Among the lines below, count those with "More". Give only the number.

== MATERIAL TO PROCESS ==

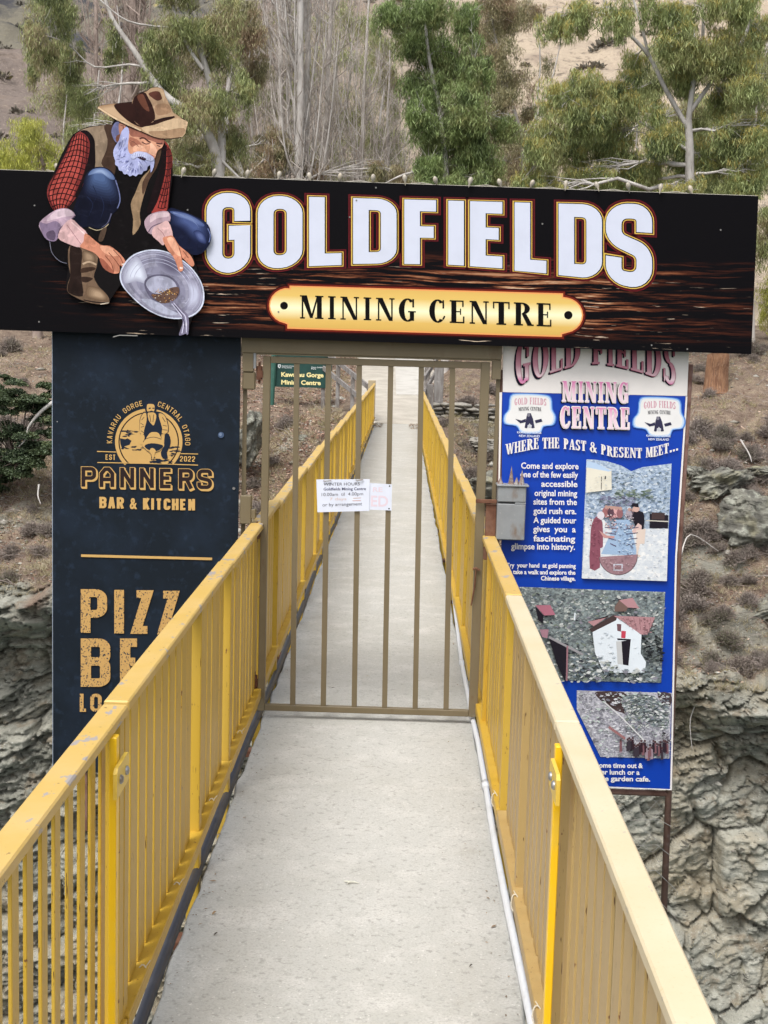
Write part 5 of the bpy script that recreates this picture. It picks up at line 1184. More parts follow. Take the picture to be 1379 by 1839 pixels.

===
== MATERIAL TO PROCESS ==

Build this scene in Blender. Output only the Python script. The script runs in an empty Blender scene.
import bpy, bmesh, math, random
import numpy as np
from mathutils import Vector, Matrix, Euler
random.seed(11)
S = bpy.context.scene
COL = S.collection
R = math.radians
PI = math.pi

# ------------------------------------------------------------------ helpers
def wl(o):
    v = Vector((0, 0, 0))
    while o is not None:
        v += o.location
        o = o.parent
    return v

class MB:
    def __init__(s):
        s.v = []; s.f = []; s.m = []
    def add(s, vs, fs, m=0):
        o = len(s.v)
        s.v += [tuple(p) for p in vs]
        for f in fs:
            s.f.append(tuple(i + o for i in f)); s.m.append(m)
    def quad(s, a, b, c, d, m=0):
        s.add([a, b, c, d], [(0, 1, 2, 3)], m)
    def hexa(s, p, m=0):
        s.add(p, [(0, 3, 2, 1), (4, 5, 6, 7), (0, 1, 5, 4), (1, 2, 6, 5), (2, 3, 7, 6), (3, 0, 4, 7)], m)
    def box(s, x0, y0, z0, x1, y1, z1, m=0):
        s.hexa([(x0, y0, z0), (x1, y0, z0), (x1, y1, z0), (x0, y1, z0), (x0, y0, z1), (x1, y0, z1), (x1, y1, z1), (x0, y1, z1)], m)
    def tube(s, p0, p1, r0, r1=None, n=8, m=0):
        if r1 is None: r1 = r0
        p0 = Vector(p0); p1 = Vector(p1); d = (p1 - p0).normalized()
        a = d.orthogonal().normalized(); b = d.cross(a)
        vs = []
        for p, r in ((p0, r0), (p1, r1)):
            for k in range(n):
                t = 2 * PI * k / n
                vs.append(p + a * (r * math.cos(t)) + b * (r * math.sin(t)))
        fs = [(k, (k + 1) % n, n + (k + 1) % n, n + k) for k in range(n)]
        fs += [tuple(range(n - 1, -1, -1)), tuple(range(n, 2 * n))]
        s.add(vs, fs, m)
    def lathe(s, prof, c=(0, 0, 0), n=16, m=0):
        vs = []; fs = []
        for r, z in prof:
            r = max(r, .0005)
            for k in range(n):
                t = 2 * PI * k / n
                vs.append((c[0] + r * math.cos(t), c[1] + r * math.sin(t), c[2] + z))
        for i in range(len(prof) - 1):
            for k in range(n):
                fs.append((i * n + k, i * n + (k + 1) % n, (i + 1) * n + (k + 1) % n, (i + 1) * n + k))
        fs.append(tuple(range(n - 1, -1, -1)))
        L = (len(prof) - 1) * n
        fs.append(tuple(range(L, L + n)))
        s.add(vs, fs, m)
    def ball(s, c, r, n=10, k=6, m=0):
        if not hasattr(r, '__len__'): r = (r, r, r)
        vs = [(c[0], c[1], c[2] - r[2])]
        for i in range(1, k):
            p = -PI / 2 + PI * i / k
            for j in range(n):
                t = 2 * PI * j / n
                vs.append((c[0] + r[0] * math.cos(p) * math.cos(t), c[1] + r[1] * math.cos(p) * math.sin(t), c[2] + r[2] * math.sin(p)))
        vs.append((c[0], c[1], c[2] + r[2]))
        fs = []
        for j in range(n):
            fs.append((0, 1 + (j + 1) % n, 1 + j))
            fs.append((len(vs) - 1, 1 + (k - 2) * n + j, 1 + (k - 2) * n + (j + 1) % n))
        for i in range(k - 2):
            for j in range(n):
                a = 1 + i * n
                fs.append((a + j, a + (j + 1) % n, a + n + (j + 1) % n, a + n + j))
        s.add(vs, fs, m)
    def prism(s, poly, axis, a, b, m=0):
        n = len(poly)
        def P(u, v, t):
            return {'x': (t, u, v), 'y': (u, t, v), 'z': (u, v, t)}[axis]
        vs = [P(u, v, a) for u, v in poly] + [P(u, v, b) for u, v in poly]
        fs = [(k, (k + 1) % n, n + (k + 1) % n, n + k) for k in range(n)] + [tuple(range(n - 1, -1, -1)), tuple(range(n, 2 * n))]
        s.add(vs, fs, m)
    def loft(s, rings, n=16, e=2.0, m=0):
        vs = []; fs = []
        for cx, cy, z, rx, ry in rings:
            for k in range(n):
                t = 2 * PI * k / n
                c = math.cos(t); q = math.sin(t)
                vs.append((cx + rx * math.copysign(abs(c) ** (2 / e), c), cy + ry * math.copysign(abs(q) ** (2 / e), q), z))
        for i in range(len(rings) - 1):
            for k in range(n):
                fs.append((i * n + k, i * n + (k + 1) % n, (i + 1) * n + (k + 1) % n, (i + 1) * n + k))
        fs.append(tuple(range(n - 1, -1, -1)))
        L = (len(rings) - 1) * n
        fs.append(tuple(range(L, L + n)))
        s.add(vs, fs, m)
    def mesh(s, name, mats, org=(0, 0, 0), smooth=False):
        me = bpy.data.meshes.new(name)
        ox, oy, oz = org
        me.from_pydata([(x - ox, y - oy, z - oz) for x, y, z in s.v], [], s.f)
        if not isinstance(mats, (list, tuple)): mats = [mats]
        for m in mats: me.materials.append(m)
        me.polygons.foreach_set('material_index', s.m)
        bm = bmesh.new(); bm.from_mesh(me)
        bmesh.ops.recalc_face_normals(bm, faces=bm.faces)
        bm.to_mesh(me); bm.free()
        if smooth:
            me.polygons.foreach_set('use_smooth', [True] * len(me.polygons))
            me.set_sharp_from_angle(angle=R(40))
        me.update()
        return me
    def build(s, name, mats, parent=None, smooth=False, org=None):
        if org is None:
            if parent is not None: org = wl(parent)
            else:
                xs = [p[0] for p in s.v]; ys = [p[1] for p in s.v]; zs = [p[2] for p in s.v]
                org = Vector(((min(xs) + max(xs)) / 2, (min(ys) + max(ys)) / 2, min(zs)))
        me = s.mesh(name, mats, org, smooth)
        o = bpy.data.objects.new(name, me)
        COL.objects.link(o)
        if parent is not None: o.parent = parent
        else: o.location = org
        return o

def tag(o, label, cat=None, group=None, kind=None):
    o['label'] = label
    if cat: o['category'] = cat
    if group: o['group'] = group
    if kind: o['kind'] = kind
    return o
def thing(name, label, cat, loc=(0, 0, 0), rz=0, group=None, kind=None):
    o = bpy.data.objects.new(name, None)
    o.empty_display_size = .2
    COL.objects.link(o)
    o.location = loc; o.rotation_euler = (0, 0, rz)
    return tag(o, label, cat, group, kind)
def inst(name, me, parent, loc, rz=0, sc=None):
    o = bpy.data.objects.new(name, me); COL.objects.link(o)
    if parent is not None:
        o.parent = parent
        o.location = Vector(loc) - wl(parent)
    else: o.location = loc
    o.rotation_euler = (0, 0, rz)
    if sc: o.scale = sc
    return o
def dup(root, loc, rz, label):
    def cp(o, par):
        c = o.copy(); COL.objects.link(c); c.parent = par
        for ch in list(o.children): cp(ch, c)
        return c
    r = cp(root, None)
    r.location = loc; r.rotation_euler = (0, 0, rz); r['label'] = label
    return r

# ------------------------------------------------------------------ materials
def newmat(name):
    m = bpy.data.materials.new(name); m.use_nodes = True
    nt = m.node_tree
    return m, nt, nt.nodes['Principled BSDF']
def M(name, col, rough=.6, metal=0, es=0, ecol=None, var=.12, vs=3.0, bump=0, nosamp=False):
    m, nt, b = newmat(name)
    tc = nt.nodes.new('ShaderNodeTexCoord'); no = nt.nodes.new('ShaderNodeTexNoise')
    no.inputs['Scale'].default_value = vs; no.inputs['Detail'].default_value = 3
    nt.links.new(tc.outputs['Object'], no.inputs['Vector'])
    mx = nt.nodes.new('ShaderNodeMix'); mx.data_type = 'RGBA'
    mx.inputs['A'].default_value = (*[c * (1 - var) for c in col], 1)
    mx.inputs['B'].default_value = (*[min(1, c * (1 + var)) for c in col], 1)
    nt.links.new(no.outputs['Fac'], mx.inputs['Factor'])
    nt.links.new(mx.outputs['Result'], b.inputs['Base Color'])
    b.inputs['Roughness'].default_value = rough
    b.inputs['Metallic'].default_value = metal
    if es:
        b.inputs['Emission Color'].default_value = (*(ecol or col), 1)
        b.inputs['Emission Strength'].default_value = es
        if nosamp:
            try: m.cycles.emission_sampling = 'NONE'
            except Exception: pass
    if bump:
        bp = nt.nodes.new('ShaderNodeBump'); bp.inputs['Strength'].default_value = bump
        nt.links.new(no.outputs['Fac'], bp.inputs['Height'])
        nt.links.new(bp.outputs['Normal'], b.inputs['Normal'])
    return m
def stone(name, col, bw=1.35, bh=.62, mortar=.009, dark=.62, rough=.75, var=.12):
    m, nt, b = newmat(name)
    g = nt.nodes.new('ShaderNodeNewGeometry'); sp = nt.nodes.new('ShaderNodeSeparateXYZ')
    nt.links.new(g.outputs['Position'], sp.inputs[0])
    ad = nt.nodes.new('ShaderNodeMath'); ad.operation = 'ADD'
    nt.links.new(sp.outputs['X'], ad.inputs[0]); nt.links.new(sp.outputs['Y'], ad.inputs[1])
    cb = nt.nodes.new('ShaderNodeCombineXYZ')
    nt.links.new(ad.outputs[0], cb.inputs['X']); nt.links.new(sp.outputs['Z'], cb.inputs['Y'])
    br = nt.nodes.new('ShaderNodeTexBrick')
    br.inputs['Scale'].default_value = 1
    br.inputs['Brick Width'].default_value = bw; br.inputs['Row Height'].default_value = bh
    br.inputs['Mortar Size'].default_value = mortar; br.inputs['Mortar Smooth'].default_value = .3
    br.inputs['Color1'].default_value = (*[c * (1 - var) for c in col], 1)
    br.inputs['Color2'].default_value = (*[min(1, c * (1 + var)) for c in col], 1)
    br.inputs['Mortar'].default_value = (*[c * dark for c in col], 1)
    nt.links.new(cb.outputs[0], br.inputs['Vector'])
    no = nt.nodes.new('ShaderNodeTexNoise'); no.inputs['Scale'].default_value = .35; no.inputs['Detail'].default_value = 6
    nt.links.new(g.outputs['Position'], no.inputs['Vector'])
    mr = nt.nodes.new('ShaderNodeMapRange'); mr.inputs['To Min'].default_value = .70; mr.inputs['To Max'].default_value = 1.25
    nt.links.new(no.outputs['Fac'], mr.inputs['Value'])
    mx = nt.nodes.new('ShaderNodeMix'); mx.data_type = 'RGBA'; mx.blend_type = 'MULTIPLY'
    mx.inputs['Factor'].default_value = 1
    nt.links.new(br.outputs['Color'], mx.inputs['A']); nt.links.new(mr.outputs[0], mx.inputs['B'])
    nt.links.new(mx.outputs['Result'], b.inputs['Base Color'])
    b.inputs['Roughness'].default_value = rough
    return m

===
== MATERIAL TO PROCESS ==

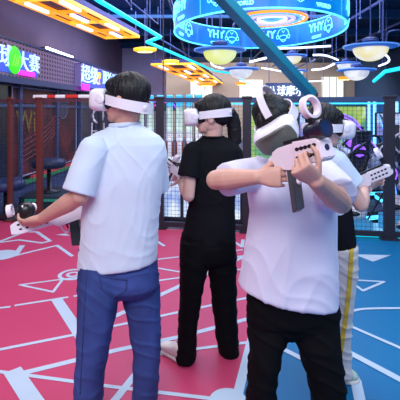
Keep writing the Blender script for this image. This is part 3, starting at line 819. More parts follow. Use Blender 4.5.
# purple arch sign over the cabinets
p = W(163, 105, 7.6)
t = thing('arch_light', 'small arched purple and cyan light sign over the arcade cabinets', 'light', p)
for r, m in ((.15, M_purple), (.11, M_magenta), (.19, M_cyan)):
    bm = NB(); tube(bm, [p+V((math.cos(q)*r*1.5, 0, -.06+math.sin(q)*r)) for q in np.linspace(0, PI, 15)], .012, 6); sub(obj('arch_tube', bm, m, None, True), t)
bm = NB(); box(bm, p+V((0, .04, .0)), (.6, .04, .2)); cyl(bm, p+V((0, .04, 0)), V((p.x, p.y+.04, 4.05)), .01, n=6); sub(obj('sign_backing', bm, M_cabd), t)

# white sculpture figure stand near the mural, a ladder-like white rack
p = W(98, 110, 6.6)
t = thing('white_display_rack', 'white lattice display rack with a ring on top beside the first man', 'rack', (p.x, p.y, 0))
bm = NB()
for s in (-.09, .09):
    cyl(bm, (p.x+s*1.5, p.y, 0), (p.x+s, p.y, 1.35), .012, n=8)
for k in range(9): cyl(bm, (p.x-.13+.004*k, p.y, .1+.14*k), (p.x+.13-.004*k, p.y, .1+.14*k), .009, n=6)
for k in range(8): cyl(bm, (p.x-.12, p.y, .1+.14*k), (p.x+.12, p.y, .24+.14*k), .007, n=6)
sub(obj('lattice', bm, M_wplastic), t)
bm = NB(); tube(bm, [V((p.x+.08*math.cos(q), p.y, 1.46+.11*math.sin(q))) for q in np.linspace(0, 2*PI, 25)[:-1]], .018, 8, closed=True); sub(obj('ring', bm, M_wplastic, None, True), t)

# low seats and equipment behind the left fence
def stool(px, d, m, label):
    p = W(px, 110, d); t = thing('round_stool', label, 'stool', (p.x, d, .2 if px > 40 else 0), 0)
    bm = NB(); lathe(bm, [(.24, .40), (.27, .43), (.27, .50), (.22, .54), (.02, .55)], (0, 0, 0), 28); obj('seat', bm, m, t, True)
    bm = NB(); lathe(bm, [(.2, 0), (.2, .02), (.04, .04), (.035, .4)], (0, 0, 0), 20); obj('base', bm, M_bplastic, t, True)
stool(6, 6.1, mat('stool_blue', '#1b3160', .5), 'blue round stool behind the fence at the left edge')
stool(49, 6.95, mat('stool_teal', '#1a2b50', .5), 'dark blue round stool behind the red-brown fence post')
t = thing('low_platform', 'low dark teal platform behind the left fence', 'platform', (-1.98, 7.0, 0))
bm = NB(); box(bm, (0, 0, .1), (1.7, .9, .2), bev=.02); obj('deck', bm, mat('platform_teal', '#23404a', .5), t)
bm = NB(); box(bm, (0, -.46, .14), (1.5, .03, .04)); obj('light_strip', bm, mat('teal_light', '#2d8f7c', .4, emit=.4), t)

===

RESULT OF THE EXERCISE — 2